The characters in this play are strikingly familiar. Danny is the guy you nearly bumped into while he was hunched over his laptop at Starbucks who insists that he knows black folks as well as he knows Broadway. Or the friend of a friend who insists on playing it safe, choosing to ignore altogether the minefield of uneasy conversations loaded with ubiquitous racism and homophobia, like Danny’s friend Trevor (Will Rogers) who remains relatively low key throughout the play until Danny hurls the N-word at Emilie, Trevor’s love interest. Yet, it is Trevor who will likely resonate with many in the audience, those who aren’t racist or homophobic, but have been in the company of racists and homophobes without offering a challenge in the face of discriminatory words and practices. Or the talented homegirl who’s pining for work in the art that she loves, and since the game is rigged anyway, why not play along, even if that means she might be complicit in the very act of racism that also boggles her.

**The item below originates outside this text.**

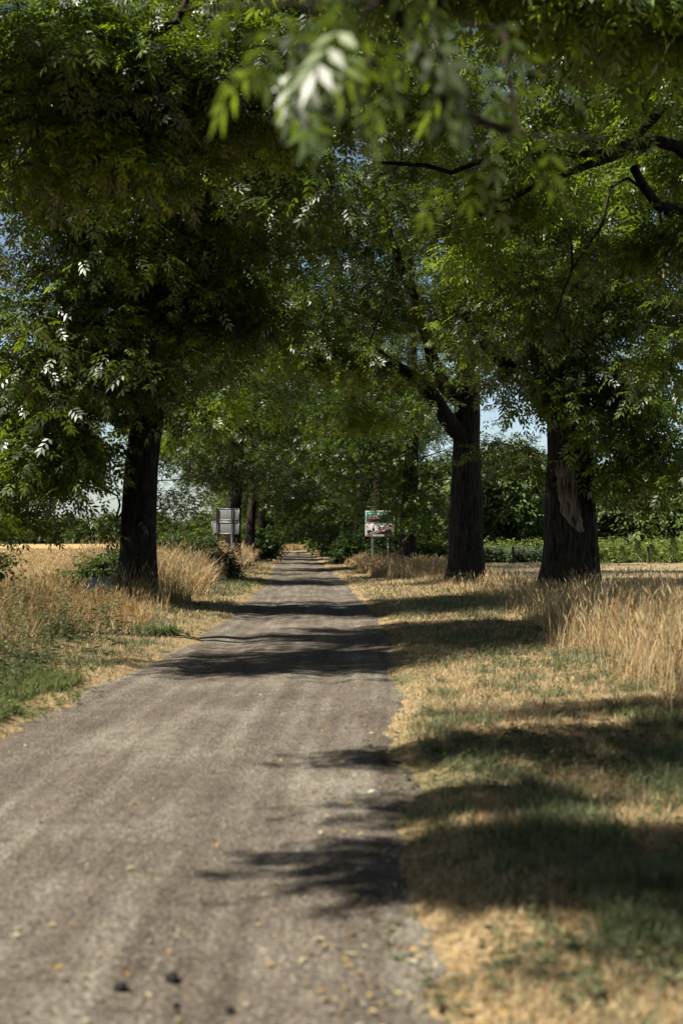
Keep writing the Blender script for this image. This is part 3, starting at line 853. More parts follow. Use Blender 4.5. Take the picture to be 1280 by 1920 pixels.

You’ll see their worlds collide. You’ll feel yours spin a little, too. You’ll hear the audience cringe, or laugh, or entertain itself for the 100 minutes it takes for everyone in the theater to discover that whatever questions they had won’t be answered or that they had been invited to view caricatures of themselves, somewhere at some point, on stage. And during the final act…and in the post-play talkback…and on the train ride home s/he will wonder if s/he had been invited to interrogate her/his own issues, or those of Jeff Talbott, the white gay male playwright, who achieves at writing a play about a white gay male playwright who is writing a play about a black woman. The question of authorship takes center stage, literally, in the works of the fictionalized Danny and the real-time Jeff. What one discovers is the fact that authors/artists tend to work from imagination. The simple truth is that the American imaginary is never free from racist, sexist, classist, and heterosexist scripts. And, if that truth is uncovered in the work of the artist, then it might be said that the artist achieved the task at hand.